With the start of EU6 in 2017 gasoline particulate filters (GPF) have been introduced to production vehicles. It is expected that by 2019 all gasoline direct injection engines sold in Europe will be equipped with a GPF. A similar trend is observed in China with a slight delay compared to Europe, but covering all gasoline engines, including those with port fuel injection technology.
With the introduction of GPFs, new requirements are introduced to the management of gasoline engines and their aftertreatment. One requirement is to protect the aftertreatment components from excessive temperatures and damage as result of uncontrolled soot oxidations. While the general fundamentals are similar to those in diesel applications, significant differences exist in the relevant details. In gasoline applications, for example, one of the worst case scenarios with respect to severe soot oxidations is a fuel cutoff during which oxygen is introduced, whereas the drop to idle, critical in diesel applications, is not of concern.

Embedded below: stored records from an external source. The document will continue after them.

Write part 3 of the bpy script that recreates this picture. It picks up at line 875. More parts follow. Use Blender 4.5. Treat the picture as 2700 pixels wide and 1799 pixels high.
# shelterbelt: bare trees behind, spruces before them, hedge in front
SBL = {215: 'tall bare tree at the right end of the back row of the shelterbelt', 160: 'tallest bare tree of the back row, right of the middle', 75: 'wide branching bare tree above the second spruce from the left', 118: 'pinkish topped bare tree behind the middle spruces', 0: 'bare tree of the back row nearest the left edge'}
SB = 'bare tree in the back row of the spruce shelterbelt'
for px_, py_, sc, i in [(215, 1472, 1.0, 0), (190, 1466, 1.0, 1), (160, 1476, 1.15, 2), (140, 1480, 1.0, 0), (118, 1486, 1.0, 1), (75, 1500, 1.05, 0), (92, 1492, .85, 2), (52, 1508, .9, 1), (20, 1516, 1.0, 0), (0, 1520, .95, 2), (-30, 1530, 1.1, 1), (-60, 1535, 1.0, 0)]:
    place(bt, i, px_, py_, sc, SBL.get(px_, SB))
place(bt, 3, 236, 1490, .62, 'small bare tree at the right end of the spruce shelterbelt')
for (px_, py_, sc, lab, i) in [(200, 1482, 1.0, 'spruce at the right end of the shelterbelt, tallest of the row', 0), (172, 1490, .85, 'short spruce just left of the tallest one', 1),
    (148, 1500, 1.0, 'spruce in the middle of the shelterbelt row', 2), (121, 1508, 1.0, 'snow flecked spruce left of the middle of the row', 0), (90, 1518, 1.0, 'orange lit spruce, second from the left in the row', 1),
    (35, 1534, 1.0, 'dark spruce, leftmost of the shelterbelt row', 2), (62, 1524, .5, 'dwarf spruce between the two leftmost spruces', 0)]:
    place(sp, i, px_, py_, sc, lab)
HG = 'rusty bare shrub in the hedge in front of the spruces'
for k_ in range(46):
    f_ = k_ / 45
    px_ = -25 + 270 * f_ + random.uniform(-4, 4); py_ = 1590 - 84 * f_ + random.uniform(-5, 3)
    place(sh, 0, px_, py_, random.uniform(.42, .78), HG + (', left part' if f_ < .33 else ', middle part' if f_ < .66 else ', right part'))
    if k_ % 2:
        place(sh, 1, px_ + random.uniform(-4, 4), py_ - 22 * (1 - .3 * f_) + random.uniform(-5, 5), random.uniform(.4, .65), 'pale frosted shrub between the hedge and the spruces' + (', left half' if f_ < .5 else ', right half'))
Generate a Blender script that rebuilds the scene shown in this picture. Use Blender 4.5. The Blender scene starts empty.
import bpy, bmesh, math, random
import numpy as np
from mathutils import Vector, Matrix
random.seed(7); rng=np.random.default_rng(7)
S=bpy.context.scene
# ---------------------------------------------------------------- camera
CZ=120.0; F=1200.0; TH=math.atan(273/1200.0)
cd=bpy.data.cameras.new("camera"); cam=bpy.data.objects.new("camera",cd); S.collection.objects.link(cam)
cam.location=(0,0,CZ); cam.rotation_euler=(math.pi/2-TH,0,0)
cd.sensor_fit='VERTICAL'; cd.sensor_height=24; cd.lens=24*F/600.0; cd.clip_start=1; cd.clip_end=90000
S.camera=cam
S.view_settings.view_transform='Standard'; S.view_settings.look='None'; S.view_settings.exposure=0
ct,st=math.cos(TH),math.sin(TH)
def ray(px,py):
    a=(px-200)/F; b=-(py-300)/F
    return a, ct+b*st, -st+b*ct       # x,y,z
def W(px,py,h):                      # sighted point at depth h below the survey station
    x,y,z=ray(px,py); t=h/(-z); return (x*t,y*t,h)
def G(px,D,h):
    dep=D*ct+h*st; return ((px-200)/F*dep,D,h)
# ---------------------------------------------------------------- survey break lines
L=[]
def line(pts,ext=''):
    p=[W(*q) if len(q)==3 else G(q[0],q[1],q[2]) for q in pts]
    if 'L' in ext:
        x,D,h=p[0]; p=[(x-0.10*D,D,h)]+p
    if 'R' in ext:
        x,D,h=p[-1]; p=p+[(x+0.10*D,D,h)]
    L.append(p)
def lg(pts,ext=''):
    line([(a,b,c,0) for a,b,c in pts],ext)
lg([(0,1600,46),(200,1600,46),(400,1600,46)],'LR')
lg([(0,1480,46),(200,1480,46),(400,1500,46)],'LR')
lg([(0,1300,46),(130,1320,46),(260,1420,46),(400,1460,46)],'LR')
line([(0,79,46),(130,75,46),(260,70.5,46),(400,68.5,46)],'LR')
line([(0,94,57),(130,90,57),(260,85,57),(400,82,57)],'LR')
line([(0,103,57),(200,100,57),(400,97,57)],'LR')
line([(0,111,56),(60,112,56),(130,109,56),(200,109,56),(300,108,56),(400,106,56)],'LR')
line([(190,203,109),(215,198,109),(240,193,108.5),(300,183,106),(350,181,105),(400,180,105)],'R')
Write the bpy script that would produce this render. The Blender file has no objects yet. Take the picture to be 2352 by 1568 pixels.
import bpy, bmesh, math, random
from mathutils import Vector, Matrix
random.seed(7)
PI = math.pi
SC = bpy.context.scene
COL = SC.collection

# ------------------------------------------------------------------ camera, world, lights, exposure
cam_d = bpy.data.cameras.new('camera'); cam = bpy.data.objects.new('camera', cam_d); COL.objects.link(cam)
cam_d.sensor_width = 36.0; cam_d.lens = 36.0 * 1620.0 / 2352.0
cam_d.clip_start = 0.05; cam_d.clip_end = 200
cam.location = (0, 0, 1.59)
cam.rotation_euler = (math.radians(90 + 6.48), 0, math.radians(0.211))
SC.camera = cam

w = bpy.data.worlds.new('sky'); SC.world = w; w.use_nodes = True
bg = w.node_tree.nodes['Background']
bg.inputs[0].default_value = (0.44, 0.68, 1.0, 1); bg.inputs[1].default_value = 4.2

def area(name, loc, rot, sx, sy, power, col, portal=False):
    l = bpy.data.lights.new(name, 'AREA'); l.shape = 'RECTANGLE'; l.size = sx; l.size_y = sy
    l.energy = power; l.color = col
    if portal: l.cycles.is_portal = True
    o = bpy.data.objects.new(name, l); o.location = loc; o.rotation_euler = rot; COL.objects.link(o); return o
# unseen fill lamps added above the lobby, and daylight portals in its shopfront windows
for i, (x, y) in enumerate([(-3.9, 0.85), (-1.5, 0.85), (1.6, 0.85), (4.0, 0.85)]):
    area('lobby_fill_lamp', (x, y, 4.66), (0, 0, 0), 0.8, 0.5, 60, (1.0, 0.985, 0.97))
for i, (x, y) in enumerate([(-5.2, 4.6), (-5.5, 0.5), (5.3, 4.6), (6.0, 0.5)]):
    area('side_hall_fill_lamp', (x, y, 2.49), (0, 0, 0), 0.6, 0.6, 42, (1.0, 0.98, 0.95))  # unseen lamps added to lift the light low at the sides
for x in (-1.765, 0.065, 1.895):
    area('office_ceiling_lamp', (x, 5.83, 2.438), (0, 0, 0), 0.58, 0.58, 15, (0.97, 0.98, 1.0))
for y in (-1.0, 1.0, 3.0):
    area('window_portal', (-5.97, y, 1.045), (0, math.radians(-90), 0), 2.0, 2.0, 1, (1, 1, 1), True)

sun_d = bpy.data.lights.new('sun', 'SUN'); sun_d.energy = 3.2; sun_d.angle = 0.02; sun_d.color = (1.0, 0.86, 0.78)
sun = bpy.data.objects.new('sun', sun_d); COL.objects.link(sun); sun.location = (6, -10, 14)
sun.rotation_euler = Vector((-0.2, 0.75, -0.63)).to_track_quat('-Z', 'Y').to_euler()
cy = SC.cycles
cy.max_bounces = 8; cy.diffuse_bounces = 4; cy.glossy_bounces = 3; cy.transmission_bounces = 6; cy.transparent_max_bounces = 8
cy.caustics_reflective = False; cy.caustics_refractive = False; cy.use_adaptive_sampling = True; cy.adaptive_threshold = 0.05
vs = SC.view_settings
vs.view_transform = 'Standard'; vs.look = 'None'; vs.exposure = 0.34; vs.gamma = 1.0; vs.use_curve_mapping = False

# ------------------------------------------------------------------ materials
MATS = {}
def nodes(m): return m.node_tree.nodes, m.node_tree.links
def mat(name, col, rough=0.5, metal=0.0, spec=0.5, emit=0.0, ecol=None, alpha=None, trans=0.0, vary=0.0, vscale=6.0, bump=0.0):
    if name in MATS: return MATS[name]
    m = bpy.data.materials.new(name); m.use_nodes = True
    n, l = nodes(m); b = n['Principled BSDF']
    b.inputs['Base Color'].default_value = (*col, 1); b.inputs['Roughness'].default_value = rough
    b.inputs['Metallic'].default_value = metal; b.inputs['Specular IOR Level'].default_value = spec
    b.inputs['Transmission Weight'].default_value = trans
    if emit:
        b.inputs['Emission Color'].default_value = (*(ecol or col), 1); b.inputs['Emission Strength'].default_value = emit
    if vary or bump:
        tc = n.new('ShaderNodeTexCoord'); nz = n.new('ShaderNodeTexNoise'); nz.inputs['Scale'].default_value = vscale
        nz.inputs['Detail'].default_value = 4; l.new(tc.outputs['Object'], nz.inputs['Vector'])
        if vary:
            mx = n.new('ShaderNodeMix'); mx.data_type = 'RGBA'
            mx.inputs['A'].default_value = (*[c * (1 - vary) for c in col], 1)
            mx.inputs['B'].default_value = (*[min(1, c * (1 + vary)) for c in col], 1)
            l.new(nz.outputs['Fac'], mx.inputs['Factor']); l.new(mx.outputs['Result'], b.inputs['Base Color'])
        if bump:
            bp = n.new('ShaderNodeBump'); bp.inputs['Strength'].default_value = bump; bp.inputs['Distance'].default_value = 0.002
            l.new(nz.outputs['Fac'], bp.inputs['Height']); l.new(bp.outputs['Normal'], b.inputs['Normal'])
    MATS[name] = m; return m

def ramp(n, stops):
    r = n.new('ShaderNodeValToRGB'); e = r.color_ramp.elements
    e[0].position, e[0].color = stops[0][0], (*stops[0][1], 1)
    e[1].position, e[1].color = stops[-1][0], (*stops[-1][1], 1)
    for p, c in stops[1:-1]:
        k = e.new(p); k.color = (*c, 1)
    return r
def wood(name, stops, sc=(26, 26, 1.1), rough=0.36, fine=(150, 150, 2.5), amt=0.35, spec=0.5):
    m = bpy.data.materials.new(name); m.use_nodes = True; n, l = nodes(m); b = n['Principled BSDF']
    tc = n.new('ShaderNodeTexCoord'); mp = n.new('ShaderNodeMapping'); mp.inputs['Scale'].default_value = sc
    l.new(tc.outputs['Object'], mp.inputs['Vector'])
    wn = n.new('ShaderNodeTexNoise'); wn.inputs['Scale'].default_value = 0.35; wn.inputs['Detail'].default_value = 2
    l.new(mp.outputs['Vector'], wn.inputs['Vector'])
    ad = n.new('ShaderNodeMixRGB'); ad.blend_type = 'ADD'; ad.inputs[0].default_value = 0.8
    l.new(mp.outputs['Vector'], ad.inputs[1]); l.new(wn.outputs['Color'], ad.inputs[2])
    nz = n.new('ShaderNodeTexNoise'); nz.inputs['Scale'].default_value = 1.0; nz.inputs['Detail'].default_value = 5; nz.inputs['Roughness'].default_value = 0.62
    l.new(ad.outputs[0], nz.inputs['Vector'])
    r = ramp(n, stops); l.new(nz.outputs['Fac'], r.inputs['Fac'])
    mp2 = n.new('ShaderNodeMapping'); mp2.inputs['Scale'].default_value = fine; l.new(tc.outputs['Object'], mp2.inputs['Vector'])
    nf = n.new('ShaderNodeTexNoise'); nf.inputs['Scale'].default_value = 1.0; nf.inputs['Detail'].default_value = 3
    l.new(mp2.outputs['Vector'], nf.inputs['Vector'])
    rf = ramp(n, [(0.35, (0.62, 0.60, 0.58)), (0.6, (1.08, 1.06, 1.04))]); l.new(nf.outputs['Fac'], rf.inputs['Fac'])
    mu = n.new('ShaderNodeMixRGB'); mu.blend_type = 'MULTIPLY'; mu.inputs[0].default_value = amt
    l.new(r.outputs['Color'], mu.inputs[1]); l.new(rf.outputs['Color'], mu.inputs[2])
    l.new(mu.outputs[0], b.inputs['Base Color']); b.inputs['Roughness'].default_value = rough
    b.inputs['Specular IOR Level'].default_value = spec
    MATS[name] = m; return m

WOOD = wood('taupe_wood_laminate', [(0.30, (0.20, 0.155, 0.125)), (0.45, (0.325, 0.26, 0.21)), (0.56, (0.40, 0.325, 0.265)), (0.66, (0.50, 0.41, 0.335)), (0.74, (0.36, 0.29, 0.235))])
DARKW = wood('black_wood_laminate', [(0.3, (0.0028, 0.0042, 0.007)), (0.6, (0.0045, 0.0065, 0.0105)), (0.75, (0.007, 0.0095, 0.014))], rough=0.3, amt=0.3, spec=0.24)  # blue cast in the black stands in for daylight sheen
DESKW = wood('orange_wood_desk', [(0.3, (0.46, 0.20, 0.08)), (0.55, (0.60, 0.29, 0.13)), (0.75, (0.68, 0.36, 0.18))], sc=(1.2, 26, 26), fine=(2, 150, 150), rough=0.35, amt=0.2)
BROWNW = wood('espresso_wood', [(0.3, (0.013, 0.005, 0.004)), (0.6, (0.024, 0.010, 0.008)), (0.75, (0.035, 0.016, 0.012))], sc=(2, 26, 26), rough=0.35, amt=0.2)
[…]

In this contribution, we will evaluate the sensitivity of the soot oxidation in gasoline particulate filters to various operating parameters. We will discuss results obtained by a combination of a broad set of data from fuel cutoff experiments performed on engine bench under different operating conditions as well as detailed numerical simulations. Different limiting cases and regimes as well as simplified methods to describe them will be introduced and discussed. The results will be relevant for developing software functionalities to manage the soot, to protect the filter component as well as for calibrations.